近年、世界各地でみられる異常気象のニュース。それをきっかけに環境への意識が高まっている人も多いのではないでしょうか? 一方、自然エネルギーや自給自足に憧れつつも、なかなか、これまでの生活様式を変えるのは難しいところですよね。
でも、そんな「これまでの生活」も、将来、保証されないのかもしれません。原因のひとつは、世界人口の急激な増加。WWFのレポートによると、現在70億人を越す人口は、2050年には96億人にまで達すると予測されています。それに伴い、消費の圧力が増え続ければ、2030年には、地球がもう1つ必要になるという指摘もあるのです。
今こそ地球の資源を過剰に消費するのでなく、持続可能なライフスタイルに移行するべき! 今回は、そんな思いで開発されているオランダの新しいコミュニティをご紹介します。その名も、「ReGen Village」。
「再生の村」という意味を持つこの村は、コミュニティ内で食料やエネルギーを自給し、生産と廃棄の完全な循環システムを整えた、世界初の村なのです!
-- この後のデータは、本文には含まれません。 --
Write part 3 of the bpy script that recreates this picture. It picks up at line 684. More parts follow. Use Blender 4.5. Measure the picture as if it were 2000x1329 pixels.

デンマークの建設事務所「EFFEKT」と手を組みデザインされたこの村は、住宅や農場に加え、発電所、水資源管理などの施設から構成されています。様々なグリーンテクノロジーを取り入れ、持続可能な循環システムをつくり出したそうですが、いったいどのような仕組みなのでしょうか?
まず、住民が住むのは、自らエネルギーを生み出す「ポジティブエネルギー住宅」。ソーラーパネルとパッシブ冷暖房が完備された家は、寒さや雨風をしのぐためにガラスで覆われ、少ない電力で快適な温度が保つことが可能。家庭ゴミはコンポストされ、家畜や魚の餌となるアブの餌となり、コンポストできないゴミは、バイオガス工場で水やエネルギーに変えられます。
洗練された空間に、緑が溶け込んだ美しいデザインはとても住み心地がよさそう。ダイニングテーブルの横には家内菜園が広がります
住宅の近くには、垂直農業やアクアポニックスといった最先端農業のファームが立ち並び、オーガニック野菜を栽培。魚の養殖と水耕栽培をあわせたアクアポニックスは、普通の農業と比べ同じ土地面積で10倍の収穫があり、使用水量も10分の1で済むそう。環境への負担が少ないため、周辺の森や野原も、そのままの自然を維持できます。
住宅の近くで、まさに「スーパーローカル」な野菜を生み出す垂直農業
家畜の廃棄物が良い肥料になる庭では、野菜や果物、ナッツ類などを収穫でき、バラエティ豊かな食の供給を実現。家畜の肉も、住民にとって欠かせないタンパク源となります。
そしてコミュニティ内には、太陽光や、地熱、風力、バイオマスなどの発電所が設置され、オランダの極寒の気候にも対応できる電力を生み出せるのだとか。
住宅、農場、発電所など、全ての施設と自然がつながりあい、持続可能な循環システムをつくり出しています
さらに、住民の交流を促す街の食堂や、コミュニティーセンターも設置され、村の駐車場には、住民が使える電気自動車まで並んでいるそう! 建設完了後は「ReGen Villages」も運営をサポートしていくようです。
このように、廃棄物も全て有効な資源に変え、自然と調和した循環システムを実現した「Regen Village」。最初の村は、15550平方メートルの土地に、住宅100件が建設される予定。アムステルダム郊外のアルメレで、今夏に着工され、2017年の完成を目指しています。
でも、まだこれは、ほんのスタート。すでにヨーロッパ各地でも建設が予定されているほか、寒さの厳しいオランダで運営が成功すれば、世界規模の展開も構想しているといいます。
CEOのJames Ehrlich(以下、ジェームズさん)によると、一番の発達を見込んでいるのは、インドやアフリカなどの開発途上国だそう。
人口増加が著しい開発途上国では、ミドルクラスも増え、莫大な人口が暮らしの向上を求めて都市部へ移行しています。そんな中、これまでのような開発が進めば、地球は持ちません。
私たちは、オーガニック食料と再生可能エネルギーを生み出し、最小限の廃棄しか出さない「ReGen Village」を通して、これからの「開発」を再定義しているのです。
事実、世界人口の増加の約97パーセントが集中している開発途上国。(出典元) 地球に負担の少ない循環型社会の発達は、急務といえるでしょう。
人口増加は避けられませんが、どんなときもより良い選択肢は存在します。これからの世界に「ReGen Village」のようなコミュニティが広がれば、持続可能なだけでなく、住民にもポジティブな共同体意識が生まれそうですね。